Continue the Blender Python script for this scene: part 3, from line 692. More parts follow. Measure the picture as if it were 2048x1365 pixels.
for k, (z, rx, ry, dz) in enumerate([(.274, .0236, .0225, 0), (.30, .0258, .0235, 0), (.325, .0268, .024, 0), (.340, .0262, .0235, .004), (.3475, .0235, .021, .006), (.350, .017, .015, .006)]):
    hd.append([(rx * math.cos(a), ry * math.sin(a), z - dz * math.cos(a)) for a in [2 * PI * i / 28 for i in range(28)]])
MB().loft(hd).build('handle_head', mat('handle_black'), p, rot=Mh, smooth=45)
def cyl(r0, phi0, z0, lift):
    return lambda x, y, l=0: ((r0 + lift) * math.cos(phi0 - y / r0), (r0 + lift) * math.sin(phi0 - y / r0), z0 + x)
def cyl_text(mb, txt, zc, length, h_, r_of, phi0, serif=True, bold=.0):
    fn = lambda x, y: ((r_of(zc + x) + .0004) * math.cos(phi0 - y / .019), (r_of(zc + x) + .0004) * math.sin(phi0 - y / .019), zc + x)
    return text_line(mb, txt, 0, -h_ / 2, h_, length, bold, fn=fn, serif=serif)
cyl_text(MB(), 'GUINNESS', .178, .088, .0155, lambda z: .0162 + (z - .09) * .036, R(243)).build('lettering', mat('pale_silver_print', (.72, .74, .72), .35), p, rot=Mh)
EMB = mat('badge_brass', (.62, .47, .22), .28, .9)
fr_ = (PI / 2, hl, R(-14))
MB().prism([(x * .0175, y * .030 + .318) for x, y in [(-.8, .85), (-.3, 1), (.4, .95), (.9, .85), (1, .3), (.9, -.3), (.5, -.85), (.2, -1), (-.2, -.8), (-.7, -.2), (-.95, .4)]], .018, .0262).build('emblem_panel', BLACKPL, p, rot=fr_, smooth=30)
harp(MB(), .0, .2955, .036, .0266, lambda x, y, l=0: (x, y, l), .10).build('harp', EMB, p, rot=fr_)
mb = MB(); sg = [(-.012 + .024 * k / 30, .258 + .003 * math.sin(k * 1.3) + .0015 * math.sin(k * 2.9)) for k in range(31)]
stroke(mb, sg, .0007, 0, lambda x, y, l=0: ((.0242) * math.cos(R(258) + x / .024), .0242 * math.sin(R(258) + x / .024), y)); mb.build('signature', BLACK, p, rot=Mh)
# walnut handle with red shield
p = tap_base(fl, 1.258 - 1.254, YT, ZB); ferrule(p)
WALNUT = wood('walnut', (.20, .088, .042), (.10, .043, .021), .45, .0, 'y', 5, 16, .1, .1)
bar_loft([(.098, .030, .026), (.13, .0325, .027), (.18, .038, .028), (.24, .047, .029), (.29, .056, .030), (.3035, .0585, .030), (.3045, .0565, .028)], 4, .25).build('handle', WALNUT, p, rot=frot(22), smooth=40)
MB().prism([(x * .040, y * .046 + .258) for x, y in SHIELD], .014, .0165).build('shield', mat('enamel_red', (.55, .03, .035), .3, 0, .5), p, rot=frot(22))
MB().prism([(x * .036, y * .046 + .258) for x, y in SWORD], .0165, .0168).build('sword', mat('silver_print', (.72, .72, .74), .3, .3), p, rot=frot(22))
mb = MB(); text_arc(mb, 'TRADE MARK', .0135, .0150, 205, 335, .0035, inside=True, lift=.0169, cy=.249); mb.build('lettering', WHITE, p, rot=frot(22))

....

### Work to do
Copy all of the data. Keep every word exactly as it is.

### Reply
Continue the Blender Python script for this scene: part 3, from line 692. More parts follow. Measure the picture as if it were 2048x1365 pixels.
for k, (z, rx, ry, dz) in enumerate([(.274, .0236, .0225, 0), (.30, .0258, .0235, 0), (.325, .0268, .024, 0), (.340, .0262, .0235, .004), (.3475, .0235, .021, .006), (.350, .017, .015, .006)]):
    hd.append([(rx * math.cos(a), ry * math.sin(a), z - dz * math.cos(a)) for a in [2 * PI * i / 28 for i in range(28)]])
MB().loft(hd).build('handle_head', mat('handle_black'), p, rot=Mh, smooth=45)
def cyl(r0, phi0, z0, lift):
    return lambda x, y, l=0: ((r0 + lift) * math.cos(phi0 - y / r0), (r0 + lift) * math.sin(phi0 - y / r0), z0 + x)
def cyl_text(mb, txt, zc, length, h_, r_of, phi0, serif=True, bold=.0):
    fn = lambda x, y: ((r_of(zc + x) + .0004) * math.cos(phi0 - y / .019), (r_of(zc + x) + .0004) * math.sin(phi0 - y / .019), zc + x)
    return text_line(mb, txt, 0, -h_ / 2, h_, length, bold, fn=fn, serif=serif)
cyl_text(MB(), 'GUINNESS', .178, .088, .0155, lambda z: .0162 + (z - .09) * .036, R(243)).build('lettering', mat('pale_silver_print', (.72, .74, .72), .35), p, rot=Mh)
EMB = mat('badge_brass', (.62, .47, .22), .28, .9)
fr_ = (PI / 2, hl, R(-14))
MB().prism([(x * .0175, y * .030 + .318) for x, y in [(-.8, .85), (-.3, 1), (.4, .95), (.9, .85), (1, .3), (.9, -.3), (.5, -.85), (.2, -1), (-.2, -.8), (-.7, -.2), (-.95, .4)]], .018, .0262).build('emblem_panel', BLACKPL, p, rot=fr_, smooth=30)
harp(MB(), .0, .2955, .036, .0266, lambda x, y, l=0: (x, y, l), .10).build('harp', EMB, p, rot=fr_)
mb = MB(); sg = [(-.012 + .024 * k / 30, .258 + .003 * math.sin(k * 1.3) + .0015 * math.sin(k * 2.9)) for k in range(31)]
stroke(mb, sg, .0007, 0, lambda x, y, l=0: ((.0242) * math.cos(R(258) + x / .024), .0242 * math.sin(R(258) + x / .024), y)); mb.build('signature', BLACK, p, rot=Mh)
# walnut handle with red shield
p = tap_base(fl, 1.258 - 1.254, YT, ZB); ferrule(p)
WALNUT = wood('walnut', (.20, .088, .042), (.10, .043, .021), .45, .0, 'y', 5, 16, .1, .1)
bar_loft([(.098, .030, .026), (.13, .0325, .027), (.18, .038, .028), (.24, .047, .029), (.29, .056, .030), (.3035, .0585, .030), (.3045, .0565, .028)], 4, .25).build('handle', WALNUT, p, rot=frot(22), smooth=40)
MB().prism([(x * .040, y * .046 + .258) for x, y in SHIELD], .014, .0165).build('shield', mat('enamel_red', (.55, .03, .035), .3, 0, .5), p, rot=frot(22))
MB().prism([(x * .036, y * .046 + .258) for x, y in SWORD], .0165, .0168).build('sword', mat('silver_print', (.72, .72, .74), .3, .3), p, rot=frot(22))
mb = MB(); text_arc(mb, 'TRADE MARK', .0135, .0150, 205, 335, .0035, inside=True, lift=.0169, cy=.249); mb.build('lettering', WHITE, p, rot=frot(22))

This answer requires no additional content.